There is the usual culprit, the minimum wage service worker talking on their cell phone when you walk up to the register, then rolling their eyes and continuing their conversation. Yes, those people are annoying. But they are also getting paid like $5/hour and have to deal with crap customers. Yeah, they are wrong, but I have come to expect it.

I have been noticing, however, that this is extending to other service sectors. Like when I called my credit card company to complain about a new annual fee they imposed after 7 years without one, they were like "So?" and I said, "I want to cancel then." Their reply? "OK, bye." Or when I called the cable/internet company because the cable was STILL not working and I didn't understand why I had to (over)pay for service that is awful and intermittent at best, I had to screech "do you seriously want to keep me as a customer? I have one foot out the door." Their reply? "Well, we can fix it in a couple of weeks. Don't like that? See you."

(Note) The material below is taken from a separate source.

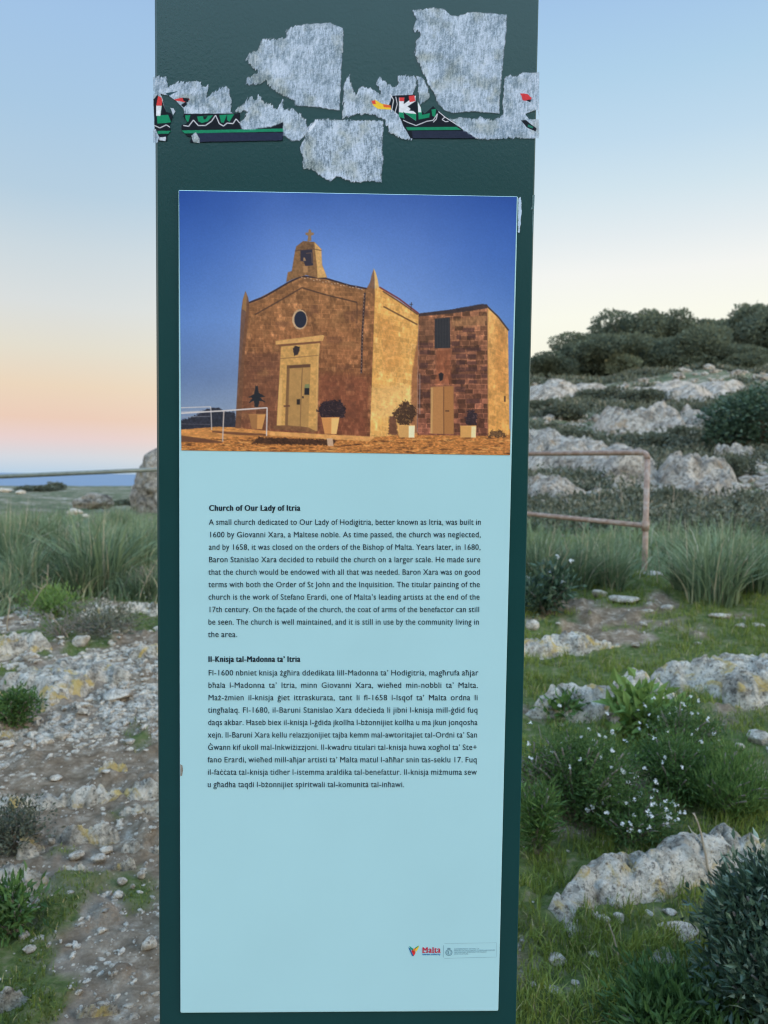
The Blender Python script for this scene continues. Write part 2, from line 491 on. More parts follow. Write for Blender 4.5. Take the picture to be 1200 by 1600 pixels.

Old capitalist/free market society equation:
product + caring about quality of product + good customer service = sales = $$ profits

New capitalist/free market/dead beat customer service equation:
product + finding ways to make product cheaper and crappier + minimum wage workers phones with no incentive to sell + indifference to product = what? crappier products that I can buy from surly workers.

I just called the alarm company and was all "We don't use the service because the keypad isn't near the door and we can't use the motion detector. I was thinking of canceling but then thought about how we could make this work better. What are my options? Can you send someone out to talk about it and look at our system?" I spoke to the upgrades departement and was totally prepared for the hard sell. I mean UPGRADES department. But it was like pulling teeth. I looked it up online and then read him each upgrade and he was all "oh, yar, that would be good." So I was all, "do you have a salesperson to come out and pitch me all the upgrades/packages after looking at our place?" Then he woke up and said "No. You can pay $800 to get what you need and an extra $10/month - I can see your system over the phone. Oh, and you can pay to have the sensors that are broken fixed. But that's another department and no, you can't schedule the fixes and the upgrades at the same time, it has to be as inconvenient as possible." I was all "um, this is kind of expensive. . .I'm not sure if it's worth that much." His reply "OK, bye."

I mean, I don't want people to bend over backwards and kiss my ass, but I sort of want customer service reps to CARE if people cancel their service/product. Even if you don't cut me a break on pricing, at least give me the shtick on why I need your product. Try, would you? I would and have. I didn't love coffee when I worked at Starbucks, but I sold the shit out of it. I mean, the company's longevity would keep me in a job, no? I used to at least make the effort to get my supervisor to soothe the unctuous customer (or at least pretend to be the supervisor). And even knew the propaganda about why our product is superior.

Am I just an old man shaking my cane? Everything was better in the olden days?

1 comment:

here2help said...

well i couldnt agree more.i see people that are so lazy and complain about their job and I think to myself if its that bad give me your job.there are too many unemployed people that are willing to do a way better job that most other people that have jobs. it just isnt right. i often wonder why the managers arent hanging around to ensure proper customer service.